Do you guys all still live together?
Yeah, we’ve always lived together.
Six people in one house… Are you guys sick of each other yet?
[Laughs] We all get along. We’re pretty good at fighting, but we just fight in a nice way. If something’s wrong or someone’s pissing you off, you just really call people out on it pretty quick and just get it out rather than letting it fester within you or just being a bit dick-ish for quite a while. That’s what we do, we find our way. We’re actually a lot happier on tour, to be honest. When you’re playing gigs, it’s almost feels like exactly what you’re supposed to be doing. It’s when you’re in the studio or trying to rehearse in a little box for weeks at a time that things get a bit frustrating and boring, but if you just keep playing gigs, it’s brilliant.
You’re playing in Chicago on Halloween. With Halloween In the UK—it sounds to me like it’s one of those holidays that some people celebrate, some people don’t. Do you usually celebrate?

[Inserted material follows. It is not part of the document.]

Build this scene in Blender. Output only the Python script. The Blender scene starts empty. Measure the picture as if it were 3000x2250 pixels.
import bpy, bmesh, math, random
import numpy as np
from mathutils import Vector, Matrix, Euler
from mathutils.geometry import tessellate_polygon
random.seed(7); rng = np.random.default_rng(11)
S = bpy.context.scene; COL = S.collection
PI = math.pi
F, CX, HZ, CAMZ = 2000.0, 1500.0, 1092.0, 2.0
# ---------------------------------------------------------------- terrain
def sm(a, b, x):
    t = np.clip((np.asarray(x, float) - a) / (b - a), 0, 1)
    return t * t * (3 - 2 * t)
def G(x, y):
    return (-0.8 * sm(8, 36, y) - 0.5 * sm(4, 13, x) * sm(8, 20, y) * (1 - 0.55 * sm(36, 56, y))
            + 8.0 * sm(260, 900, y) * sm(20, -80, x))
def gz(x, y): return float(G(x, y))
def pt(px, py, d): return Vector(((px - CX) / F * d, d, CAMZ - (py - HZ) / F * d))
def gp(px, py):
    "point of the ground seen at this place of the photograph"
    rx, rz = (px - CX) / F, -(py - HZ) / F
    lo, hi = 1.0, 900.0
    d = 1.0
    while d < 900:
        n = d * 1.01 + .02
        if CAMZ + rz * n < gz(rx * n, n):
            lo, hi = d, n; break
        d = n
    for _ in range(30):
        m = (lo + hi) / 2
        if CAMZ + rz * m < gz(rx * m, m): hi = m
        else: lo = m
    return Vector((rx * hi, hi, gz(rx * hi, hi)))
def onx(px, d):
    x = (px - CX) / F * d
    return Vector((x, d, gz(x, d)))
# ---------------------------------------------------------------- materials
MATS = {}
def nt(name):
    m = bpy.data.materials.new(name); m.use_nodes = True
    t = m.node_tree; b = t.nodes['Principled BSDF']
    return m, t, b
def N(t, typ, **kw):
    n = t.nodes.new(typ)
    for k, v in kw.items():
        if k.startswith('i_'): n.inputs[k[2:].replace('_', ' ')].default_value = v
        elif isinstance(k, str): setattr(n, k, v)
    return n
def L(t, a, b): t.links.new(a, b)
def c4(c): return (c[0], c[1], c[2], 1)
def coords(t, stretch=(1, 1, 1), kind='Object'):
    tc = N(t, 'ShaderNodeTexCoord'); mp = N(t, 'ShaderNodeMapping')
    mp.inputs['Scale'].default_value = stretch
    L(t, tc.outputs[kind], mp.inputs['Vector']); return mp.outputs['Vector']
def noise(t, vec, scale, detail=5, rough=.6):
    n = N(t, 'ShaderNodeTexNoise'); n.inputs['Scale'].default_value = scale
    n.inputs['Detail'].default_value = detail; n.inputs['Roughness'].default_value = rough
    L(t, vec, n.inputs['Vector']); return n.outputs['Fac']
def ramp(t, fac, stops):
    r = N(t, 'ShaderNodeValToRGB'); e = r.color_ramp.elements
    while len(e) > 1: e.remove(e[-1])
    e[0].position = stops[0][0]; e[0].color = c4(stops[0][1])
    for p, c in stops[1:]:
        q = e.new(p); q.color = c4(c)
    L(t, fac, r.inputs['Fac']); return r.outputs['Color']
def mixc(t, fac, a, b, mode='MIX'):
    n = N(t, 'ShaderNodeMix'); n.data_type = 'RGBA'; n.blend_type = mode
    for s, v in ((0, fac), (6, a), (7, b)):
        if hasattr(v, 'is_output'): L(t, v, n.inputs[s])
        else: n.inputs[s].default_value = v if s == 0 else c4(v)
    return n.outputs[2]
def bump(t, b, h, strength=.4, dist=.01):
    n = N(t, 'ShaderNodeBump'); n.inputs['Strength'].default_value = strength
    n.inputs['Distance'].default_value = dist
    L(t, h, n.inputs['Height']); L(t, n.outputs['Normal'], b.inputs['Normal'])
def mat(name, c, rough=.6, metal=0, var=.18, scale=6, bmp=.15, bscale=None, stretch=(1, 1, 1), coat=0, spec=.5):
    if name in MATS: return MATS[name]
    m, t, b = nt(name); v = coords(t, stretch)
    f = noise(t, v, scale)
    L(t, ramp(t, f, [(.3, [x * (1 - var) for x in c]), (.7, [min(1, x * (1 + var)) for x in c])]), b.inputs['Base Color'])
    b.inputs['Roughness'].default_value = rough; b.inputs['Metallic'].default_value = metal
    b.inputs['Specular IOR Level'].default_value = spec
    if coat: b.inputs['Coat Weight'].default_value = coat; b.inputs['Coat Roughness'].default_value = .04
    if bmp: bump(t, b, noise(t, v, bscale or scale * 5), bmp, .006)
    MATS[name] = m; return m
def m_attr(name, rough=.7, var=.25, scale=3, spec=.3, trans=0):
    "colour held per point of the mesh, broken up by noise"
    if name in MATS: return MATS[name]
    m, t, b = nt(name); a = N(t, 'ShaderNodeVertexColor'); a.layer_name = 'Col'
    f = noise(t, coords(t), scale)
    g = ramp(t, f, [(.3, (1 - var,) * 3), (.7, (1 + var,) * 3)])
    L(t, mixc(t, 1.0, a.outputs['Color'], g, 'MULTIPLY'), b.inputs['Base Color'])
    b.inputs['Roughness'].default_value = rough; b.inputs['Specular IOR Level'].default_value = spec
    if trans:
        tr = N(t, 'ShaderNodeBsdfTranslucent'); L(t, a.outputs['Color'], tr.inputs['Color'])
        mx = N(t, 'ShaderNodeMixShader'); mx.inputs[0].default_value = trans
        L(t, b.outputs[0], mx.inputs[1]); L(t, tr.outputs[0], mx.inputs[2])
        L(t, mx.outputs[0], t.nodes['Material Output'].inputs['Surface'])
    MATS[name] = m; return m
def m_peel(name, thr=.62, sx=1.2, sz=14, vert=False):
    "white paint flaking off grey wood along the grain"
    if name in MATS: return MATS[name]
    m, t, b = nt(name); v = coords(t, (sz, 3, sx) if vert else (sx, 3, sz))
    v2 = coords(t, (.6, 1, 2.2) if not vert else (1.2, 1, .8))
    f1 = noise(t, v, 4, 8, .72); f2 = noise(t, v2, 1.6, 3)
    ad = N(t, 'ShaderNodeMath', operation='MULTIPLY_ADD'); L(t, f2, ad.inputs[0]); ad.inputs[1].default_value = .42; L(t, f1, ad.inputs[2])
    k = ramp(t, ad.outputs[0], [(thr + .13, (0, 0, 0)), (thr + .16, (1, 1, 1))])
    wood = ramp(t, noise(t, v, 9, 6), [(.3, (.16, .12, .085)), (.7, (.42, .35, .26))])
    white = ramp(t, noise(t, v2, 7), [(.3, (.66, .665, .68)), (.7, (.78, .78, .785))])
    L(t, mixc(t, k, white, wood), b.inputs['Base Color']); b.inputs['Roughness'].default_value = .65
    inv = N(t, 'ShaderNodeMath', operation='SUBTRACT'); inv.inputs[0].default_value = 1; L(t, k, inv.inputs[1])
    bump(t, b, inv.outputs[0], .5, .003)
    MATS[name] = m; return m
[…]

I think everyone [here] looks at it a bit ironically. You do it as a kid—I remember going trick or treating and all that as a kid. Maybe I’m completely misinterpreting what it is in the US: a family holiday, like a get together? It’s Friday night anyway and you’d go out, but you might wear a costume for it. It’s a bit chilly, you do it a bit half heartedly, and that’s part of the fun of it as well. In Britain you do everything half heartedly really, and that’s just part of the appeal. But yeah, people celebrate it for sure. We’re excited for the Chicago show. We’re going to dress up.
Do you have a costume in mind? What have you dressed up as in the past, any favorite costumes?
I’m thinking the Joker for Chicago. We haven’t done necessarily scary stuff, but this one party I went to you had to go as someone else at the party, if that makes sense. You have to dress up as your mates and try and pick their worst traits.
Oh, now that’s a terribly good idea.
[Laughs] They’re deeply offensive too, it’s good.